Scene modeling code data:
>>>>>

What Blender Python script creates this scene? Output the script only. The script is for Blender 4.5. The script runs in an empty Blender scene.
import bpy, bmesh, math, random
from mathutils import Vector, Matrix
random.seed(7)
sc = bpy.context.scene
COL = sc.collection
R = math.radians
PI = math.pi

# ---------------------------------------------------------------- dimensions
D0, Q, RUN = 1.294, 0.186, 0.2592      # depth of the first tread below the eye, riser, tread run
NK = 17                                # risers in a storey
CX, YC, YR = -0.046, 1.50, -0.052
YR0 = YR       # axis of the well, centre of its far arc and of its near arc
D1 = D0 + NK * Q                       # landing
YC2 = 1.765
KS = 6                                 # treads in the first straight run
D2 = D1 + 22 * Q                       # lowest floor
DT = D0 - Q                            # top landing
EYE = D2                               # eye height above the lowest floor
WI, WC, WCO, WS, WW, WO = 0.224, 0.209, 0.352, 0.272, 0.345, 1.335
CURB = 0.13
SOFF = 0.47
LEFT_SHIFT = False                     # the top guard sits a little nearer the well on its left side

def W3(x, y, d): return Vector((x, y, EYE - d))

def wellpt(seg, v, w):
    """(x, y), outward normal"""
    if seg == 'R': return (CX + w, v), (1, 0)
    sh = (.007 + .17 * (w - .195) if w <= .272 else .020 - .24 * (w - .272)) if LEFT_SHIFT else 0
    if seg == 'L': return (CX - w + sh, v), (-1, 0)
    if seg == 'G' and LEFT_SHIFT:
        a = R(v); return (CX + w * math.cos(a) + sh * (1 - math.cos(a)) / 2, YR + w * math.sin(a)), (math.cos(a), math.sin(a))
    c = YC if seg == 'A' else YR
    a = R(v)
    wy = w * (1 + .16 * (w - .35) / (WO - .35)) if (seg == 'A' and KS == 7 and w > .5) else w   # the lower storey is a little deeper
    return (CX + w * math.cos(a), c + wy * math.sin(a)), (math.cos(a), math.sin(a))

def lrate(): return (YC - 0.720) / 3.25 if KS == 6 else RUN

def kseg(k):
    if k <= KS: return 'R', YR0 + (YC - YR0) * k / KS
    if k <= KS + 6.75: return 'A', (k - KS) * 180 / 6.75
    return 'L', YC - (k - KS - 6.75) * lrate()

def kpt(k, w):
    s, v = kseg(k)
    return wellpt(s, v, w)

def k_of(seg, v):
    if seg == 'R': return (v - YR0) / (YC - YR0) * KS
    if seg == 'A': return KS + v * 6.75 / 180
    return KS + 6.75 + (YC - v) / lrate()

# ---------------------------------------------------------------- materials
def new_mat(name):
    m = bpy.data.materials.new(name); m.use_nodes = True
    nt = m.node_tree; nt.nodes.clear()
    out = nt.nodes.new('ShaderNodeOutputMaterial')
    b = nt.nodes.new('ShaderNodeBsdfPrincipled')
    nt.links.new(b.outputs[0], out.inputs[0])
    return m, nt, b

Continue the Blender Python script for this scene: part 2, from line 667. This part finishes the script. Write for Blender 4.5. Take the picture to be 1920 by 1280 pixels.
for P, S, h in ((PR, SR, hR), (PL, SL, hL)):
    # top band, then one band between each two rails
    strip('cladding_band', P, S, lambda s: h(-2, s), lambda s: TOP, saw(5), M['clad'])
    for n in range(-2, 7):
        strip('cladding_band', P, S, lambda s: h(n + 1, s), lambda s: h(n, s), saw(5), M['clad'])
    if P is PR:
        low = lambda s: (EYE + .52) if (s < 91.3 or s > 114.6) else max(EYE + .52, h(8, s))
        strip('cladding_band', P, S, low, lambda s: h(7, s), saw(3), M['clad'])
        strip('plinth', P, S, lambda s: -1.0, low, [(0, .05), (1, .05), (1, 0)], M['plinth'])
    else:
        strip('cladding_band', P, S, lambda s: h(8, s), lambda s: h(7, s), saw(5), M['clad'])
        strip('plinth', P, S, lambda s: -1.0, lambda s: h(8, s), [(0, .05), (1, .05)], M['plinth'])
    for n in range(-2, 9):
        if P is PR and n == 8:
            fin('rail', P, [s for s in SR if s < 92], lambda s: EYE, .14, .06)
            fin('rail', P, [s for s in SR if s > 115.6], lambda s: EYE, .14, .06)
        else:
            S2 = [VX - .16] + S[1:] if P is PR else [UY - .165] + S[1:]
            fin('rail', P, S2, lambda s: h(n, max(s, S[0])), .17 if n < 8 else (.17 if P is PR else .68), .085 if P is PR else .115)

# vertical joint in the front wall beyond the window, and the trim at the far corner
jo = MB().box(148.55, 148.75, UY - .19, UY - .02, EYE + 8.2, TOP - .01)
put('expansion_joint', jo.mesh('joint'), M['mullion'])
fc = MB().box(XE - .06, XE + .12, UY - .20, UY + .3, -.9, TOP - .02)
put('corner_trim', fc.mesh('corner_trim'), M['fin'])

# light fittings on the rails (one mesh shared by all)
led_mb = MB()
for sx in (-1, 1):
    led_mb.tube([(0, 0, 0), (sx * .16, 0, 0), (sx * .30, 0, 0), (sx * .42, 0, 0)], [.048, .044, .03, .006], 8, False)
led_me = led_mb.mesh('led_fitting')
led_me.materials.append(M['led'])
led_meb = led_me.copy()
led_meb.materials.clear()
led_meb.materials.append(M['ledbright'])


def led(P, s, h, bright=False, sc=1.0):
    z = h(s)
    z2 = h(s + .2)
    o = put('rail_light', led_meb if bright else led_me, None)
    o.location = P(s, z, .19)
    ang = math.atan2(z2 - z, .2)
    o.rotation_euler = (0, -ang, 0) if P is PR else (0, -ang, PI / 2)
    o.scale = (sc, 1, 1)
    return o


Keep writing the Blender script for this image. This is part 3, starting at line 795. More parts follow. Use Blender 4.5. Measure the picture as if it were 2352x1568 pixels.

<<<<<

# EXERCISE AIM:
Reproduce all of the records exactly.

# TASK ANSWER:
What Blender Python script creates this scene? Output the script only. The script is for Blender 4.5. The script runs in an empty Blender scene.
import bpy, bmesh, math, random
from mathutils import Vector, Matrix
random.seed(7)
sc = bpy.context.scene
COL = sc.collection
R = math.radians
PI = math.pi

# ---------------------------------------------------------------- dimensions
D0, Q, RUN = 1.294, 0.186, 0.2592      # depth of the first tread below the eye, riser, tread run
NK = 17                                # risers in a storey
CX, YC, YR = -0.046, 1.50, -0.052
YR0 = YR       # axis of the well, centre of its far arc and of its near arc
D1 = D0 + NK * Q                       # landing
YC2 = 1.765
KS = 6                                 # treads in the first straight run
D2 = D1 + 22 * Q                       # lowest floor
DT = D0 - Q                            # top landing
EYE = D2                               # eye height above the lowest floor
WI, WC, WCO, WS, WW, WO = 0.224, 0.209, 0.352, 0.272, 0.345, 1.335
CURB = 0.13
SOFF = 0.47
LEFT_SHIFT = False                     # the top guard sits a little nearer the well on its left side

def W3(x, y, d): return Vector((x, y, EYE - d))

def wellpt(seg, v, w):
    """(x, y), outward normal"""
    if seg == 'R': return (CX + w, v), (1, 0)
    sh = (.007 + .17 * (w - .195) if w <= .272 else .020 - .24 * (w - .272)) if LEFT_SHIFT else 0
    if seg == 'L': return (CX - w + sh, v), (-1, 0)
    if seg == 'G' and LEFT_SHIFT:
        a = R(v); return (CX + w * math.cos(a) + sh * (1 - math.cos(a)) / 2, YR + w * math.sin(a)), (math.cos(a), math.sin(a))
    c = YC if seg == 'A' else YR
    a = R(v)
    wy = w * (1 + .16 * (w - .35) / (WO - .35)) if (seg == 'A' and KS == 7 and w > .5) else w   # the lower storey is a little deeper
    return (CX + w * math.cos(a), c + wy * math.sin(a)), (math.cos(a), math.sin(a))

def lrate(): return (YC - 0.720) / 3.25 if KS == 6 else RUN

def kseg(k):
    if k <= KS: return 'R', YR0 + (YC - YR0) * k / KS
    if k <= KS + 6.75: return 'A', (k - KS) * 180 / 6.75
    return 'L', YC - (k - KS - 6.75) * lrate()

def kpt(k, w):
    s, v = kseg(k)
    return wellpt(s, v, w)

def k_of(seg, v):
    if seg == 'R': return (v - YR0) / (YC - YR0) * KS
    if seg == 'A': return KS + v * 6.75 / 180
    return KS + 6.75 + (YC - v) / lrate()

# ---------------------------------------------------------------- materials
def new_mat(name):
    m = bpy.data.materials.new(name); m.use_nodes = True
    nt = m.node_tree; nt.nodes.clear()
    out = nt.nodes.new('ShaderNodeOutputMaterial')
    b = nt.nodes.new('ShaderNodeBsdfPrincipled')
    nt.links.new(b.outputs[0], out.inputs[0])
    return m, nt, b

Continue the Blender Python script for this scene: part 2, from line 667. This part finishes the script. Write for Blender 4.5. Take the picture to be 1920 by 1280 pixels.
for P, S, h in ((PR, SR, hR), (PL, SL, hL)):
    # top band, then one band between each two rails
    strip('cladding_band', P, S, lambda s: h(-2, s), lambda s: TOP, saw(5), M['clad'])
    for n in range(-2, 7):
        strip('cladding_band', P, S, lambda s: h(n + 1, s), lambda s: h(n, s), saw(5), M['clad'])
    if P is PR:
        low = lambda s: (EYE + .52) if (s < 91.3 or s > 114.6) else max(EYE + .52, h(8, s))
        strip('cladding_band', P, S, low, lambda s: h(7, s), saw(3), M['clad'])
        strip('plinth', P, S, lambda s: -1.0, low, [(0, .05), (1, .05), (1, 0)], M['plinth'])
    else:
        strip('cladding_band', P, S, lambda s: h(8, s), lambda s: h(7, s), saw(5), M['clad'])
        strip('plinth', P, S, lambda s: -1.0, lambda s: h(8, s), [(0, .05), (1, .05)], M['plinth'])
    for n in range(-2, 9):
        if P is PR and n == 8:
            fin('rail', P, [s for s in SR if s < 92], lambda s: EYE, .14, .06)
            fin('rail', P, [s for s in SR if s > 115.6], lambda s: EYE, .14, .06)
        else:
            S2 = [VX - .16] + S[1:] if P is PR else [UY - .165] + S[1:]
            fin('rail', P, S2, lambda s: h(n, max(s, S[0])), .17 if n < 8 else (.17 if P is PR else .68), .085 if P is PR else .115)

# vertical joint in the front wall beyond the window, and the trim at the far corner
jo = MB().box(148.55, 148.75, UY - .19, UY - .02, EYE + 8.2, TOP - .01)
put('expansion_joint', jo.mesh('joint'), M['mullion'])
fc = MB().box(XE - .06, XE + .12, UY - .20, UY + .3, -.9, TOP - .02)
put('corner_trim', fc.mesh('corner_trim'), M['fin'])

# light fittings on the rails (one mesh shared by all)
led_mb = MB()
for sx in (-1, 1):
    led_mb.tube([(0, 0, 0), (sx * .16, 0, 0), (sx * .30, 0, 0), (sx * .42, 0, 0)], [.048, .044, .03, .006], 8, False)
led_me = led_mb.mesh('led_fitting')
led_me.materials.append(M['led'])
led_meb = led_me.copy()
led_meb.materials.clear()
led_meb.materials.append(M['ledbright'])


def led(P, s, h, bright=False, sc=1.0):
    z = h(s)
    z2 = h(s + .2)
    o = put('rail_light', led_meb if bright else led_me, None)
    o.location = P(s, z, .19)
    ang = math.atan2(z2 - z, .2)
    o.rotation_euler = (0, -ang, 0) if P is PR else (0, -ang, PI / 2)
    o.scale = (sc, 1, 1)
    return o


Keep writing the Blender script for this image. This is part 3, starting at line 795. More parts follow. Use Blender 4.5. Measure the picture as if it were 2352x1568 pixels.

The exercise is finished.